Exercise prompt: Copy exactly the lines from the start of the material through the line with "COL = SC.collection". Pictures stay out of the copy.

— START OF Dataset extract —

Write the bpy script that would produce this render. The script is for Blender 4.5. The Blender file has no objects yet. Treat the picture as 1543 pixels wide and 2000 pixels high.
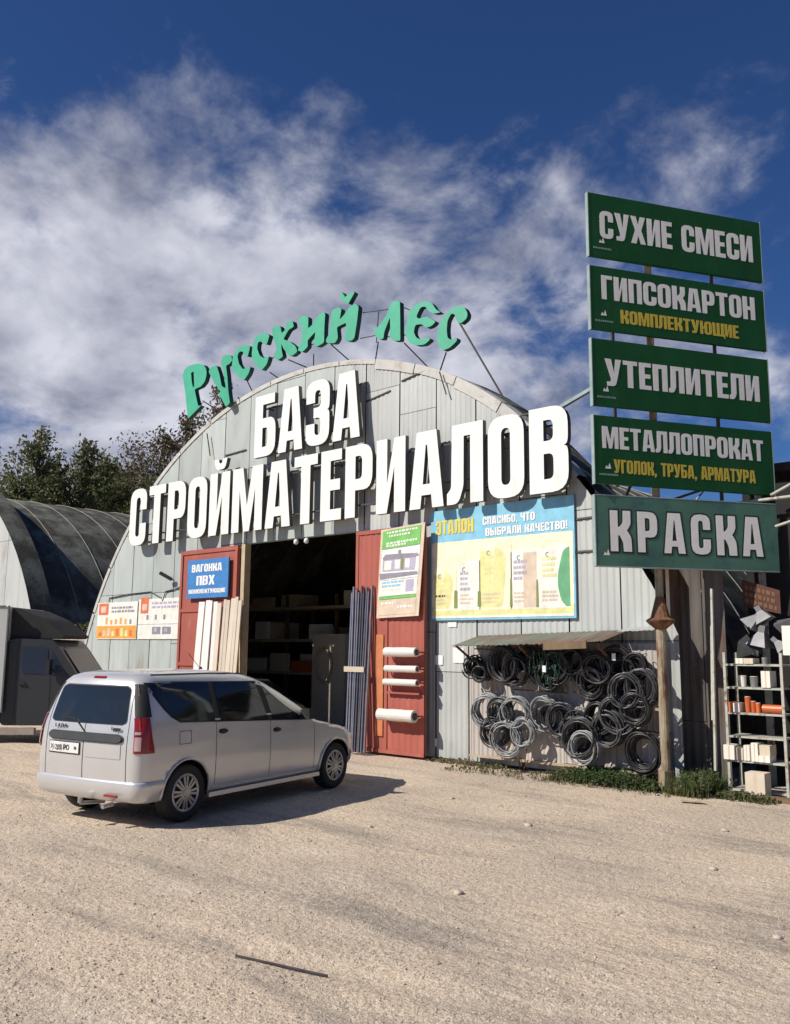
import bpy, bmesh, math, random
from math import sin, cos, pi, radians, sqrt, hypot
from mathutils import Vector, Matrix, noise
random.seed(7)
SC = bpy.context.scene
COL = SC.collection

# ------------------------------------------------------------------ camera
CAM = Vector((12.0, -12.5685, 1.95))
YAW, PIT, ROL = radians(41.7275), radians(8.7688), radians(0.497)
F = Vector((-sin(YAW)*cos(PIT), cos(YAW)*cos(PIT), sin(PIT)))
R0 = Vector((cos(YAW), sin(YAW), 0))
U0 = R0.cross(F)
Rr = R0*cos(ROL) + U0*sin(ROL)
Ur = -R0*sin(ROL) + U0*cos(ROL)
cd = bpy.data.cameras.new('camera'); cam = bpy.data.objects.new('camera', cd); COL.objects.link(cam)
cam.matrix_world = Matrix(((Rr.x, Ur.x, -F.x, CAM.x), (Rr.y, Ur.y, -F.y, CAM.y), (Rr.z, Ur.z, -F.z, CAM.z), (0, 0, 0, 1)))
cd.sensor_fit = 'VERTICAL'; cd.sensor_height = 24; cd.lens = 24*1723.43/2000
cd.clip_start = .05; cd.clip_end = 3000
SC.camera = cam

# ------------------------------------------------------------------ light
SUND = Vector((.535, 1.05, -1.0)).normalized()
sl = bpy.data.lights.new('sun', 'SUN'); sl.energy = 4.6; sl.angle = radians(.53); sl.color = (1.0, .93, .83)
so = bpy.data.objects.new('sun', sl); COL.objects.link(so)
so.rotation_mode = 'QUATERNION'; so.rotation_quaternion = SUND.to_track_quat('-Z', 'Y')
so.location = (0, -20, 30)
SC.view_settings.view_transform = 'Standard'; SC.view_settings.look = 'None'
SC.view_settings.exposure = 0.25; SC.view_settings.gamma = 1
SC.view_settings.use_curve_mapping = False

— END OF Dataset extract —

Reply to the exercise:
Write the bpy script that would produce this render. The script is for Blender 4.5. The Blender file has no objects yet. Treat the picture as 1543 pixels wide and 2000 pixels high.
import bpy, bmesh, math, random
from math import sin, cos, pi, radians, sqrt, hypot
from mathutils import Vector, Matrix, noise
random.seed(7)
SC = bpy.context.scene
COL = SC.collection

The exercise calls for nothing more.